While Boris Johnson hasn't exactly made a secret of his links with the Murdochs — he courted criticism during the Olympics by inviting Rupert Murdoch and his wife to the Games — the revelations of yet more previously-undisclosed meetings and phone calls does the mayor no favours. The mayor's office does assure us that the phone hacking scandal wasn't discussed during any of these calls. Oh well, that's alright then. But wait! The leader of the London Assembly Labour group, Len Duvall, doesn't agree:

"Boris has assured us that all meetings had been disclosed, now we discover there were additional meetings and phone calls with individuals from, and associated with, News International.

"These meetings coincide with key periods in the police's investigation into phone-hacking, and it is stretching credulity to believe that the biggest scandal to engulf the company was not discussed at any of these meetings."

And neither does Lib Dem London Assembly leader Caroline Pidgeon:

"To discover that his published monthly engagements don't reflect his diary is quite extraordinary and leads to questions of why he's trying to hide some of his key engagements."

So who were these calls to? The Guardian reports two phone conversations with Rebekah Brooks and one with James Murdoch along with two face-to-face meetings with a News International lobbyist involved in the phone hacking scandal and Charlie Brooks. The mayor's justification for not releasing this information before now was that the FOI requests specifically asked about the existence of meetings rather than conversations. He also said that disclosure could lead to a risk to his security.

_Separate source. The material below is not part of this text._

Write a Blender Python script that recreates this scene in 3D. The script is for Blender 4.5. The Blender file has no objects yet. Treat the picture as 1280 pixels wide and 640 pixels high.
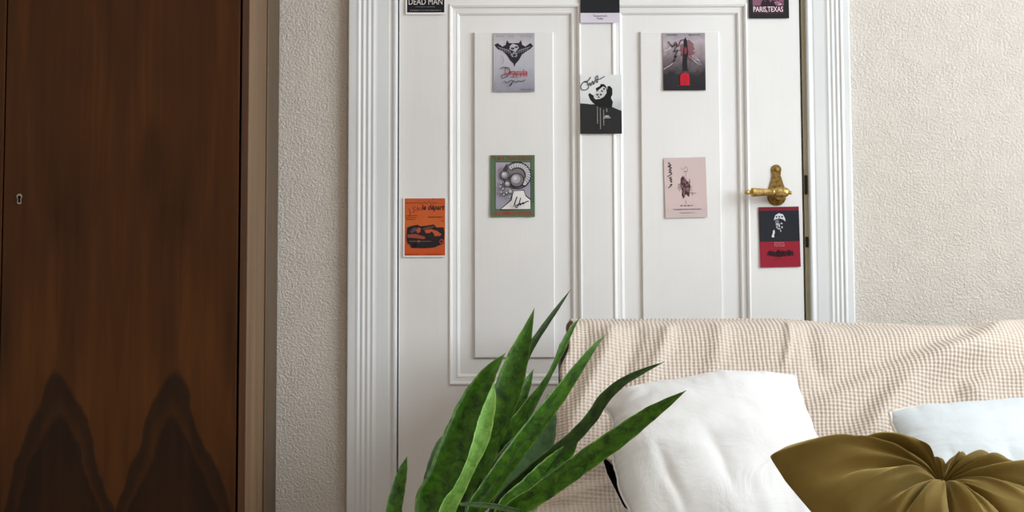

Boris Johnson has enjoyed a boost to his popularity post-Olympics at a time when the newly-Twittering PM David Cameron is looking decidedly out of favour (especially after his apparent wavering over the Leveson inquiry). Johnson used his Telegraph column this weekend to come out to bat for London's middle-classes unable to afford to buy property in the capital, apparently fuelling further speculation on a potential future challenge for Conservative Party leadership.